There is something harmonious about the symmetry of “Cleanness.” Divided into nine chapters of roughly the same length, split evenly amongst three sections, the novel is forced into a sense of structural cohesion despite the fact that chapters jump around in time. The first and final chapters focus on the narrator’s interactions with his students outside of school, where his identity as a queer man in a non-BGLTQ-friendly country becomes more prominent and he blunders in his role as a mentor. In the first, he fails to console a student who is heartbroken after coming out to his best friend and first love. When his words fall flat, the narrator laments, “That’s the worst thing about teaching, that our actions either have no force at all or have force beyond all intention ... that the consequences echo across years and silence, we can never really know what we’ve done.” The final chapter circles back to his past students as the narrator spends a night out with some students he used to teach and oversteps his boundaries dancing in the club and staring at the urinals. The chapters bookend the novel in a beautiful way, showcasing the reality of the teacher who is still learning how to be himself.
The second and penultimate chapters exhibit a similar mirroring: Both graphically depict sexual encounters with men the narrator meets online, but in the early chapter the narrator is submissive until he flees out of worry for his safety whereas in the later chapter the narrator plays the dominant role. Early on the narrator relishes being beaten by the larger man but quickly realizes, “I couldn’t bear to return to the helplessness I thought I had wanted.” When the roles are reversed, the narrator is ashamed of how much he enjoyed causing his sexual partner pain, he covers his face “which was wet with tears.” The novel comes full circle as the narrator investigates both the shame and the pleasure he feels playing submissive and dominant roles during sex.

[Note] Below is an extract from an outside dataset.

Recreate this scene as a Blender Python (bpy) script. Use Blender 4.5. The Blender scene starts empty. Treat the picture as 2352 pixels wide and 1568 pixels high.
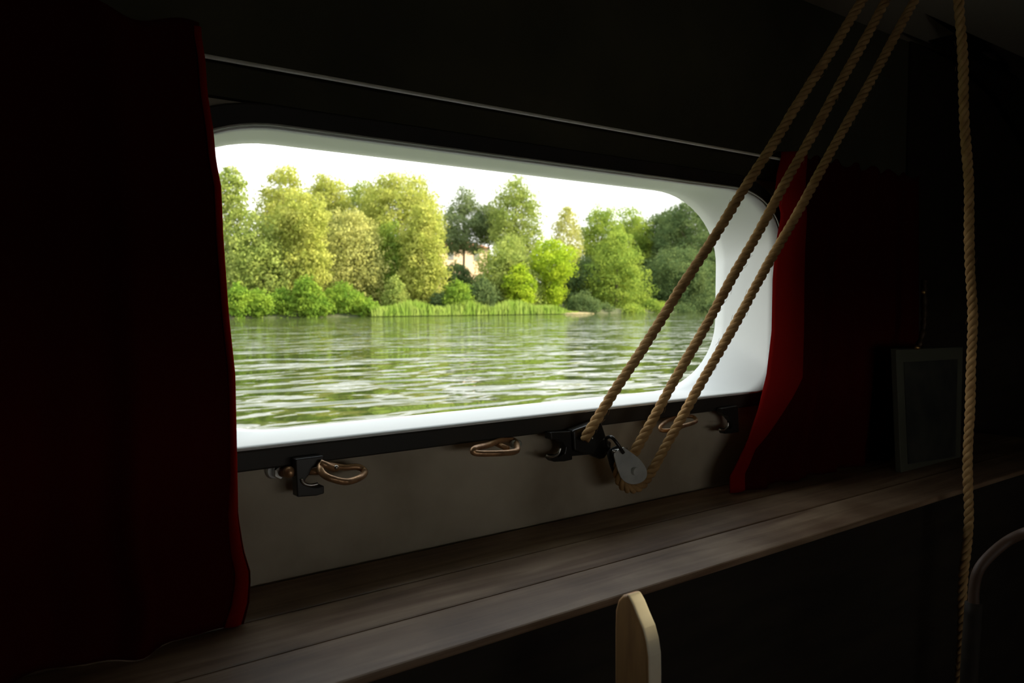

Where the novel truly shines is its middle (and only titled) section, “Loving R.” Each of the three chapters explores the narrator’s relationship with R., a student — although not the narrator’s — who has not yet come out. Greenwell writes brilliant prose when R. is at a chapter’s center. The narrator thinks about saying goodbye to R.: “I struggled against it; he was worth struggling for … as was the person I found I was with him.” Even the sex scenes end with a tenderness the others in this novel lack, as the narrator thinks, “I love you, anything I am you have use for is yours.” These chapters are full of longing and love, but they also provide a wonderful lens — that of a couple of foreigners in love exploring the cities of Europe — that the other chapters lack.
Unfortunately, the book lacks cohesion and ambiguity abounds throughout. After all, no one is ever given a name: Instead, everyone is referred to by a first initial. The chapters skip around and provide only the roughest sketch of the narrator’s life during his time in Bulgaria. At times, the book feels more like a collection of loosely connected short stories than a singular narrative. Despite the very intimate descriptions — both of body and of mind — it is easy to feel distant from the R.’s and M.’s and Z.’s of the narrator’s social world.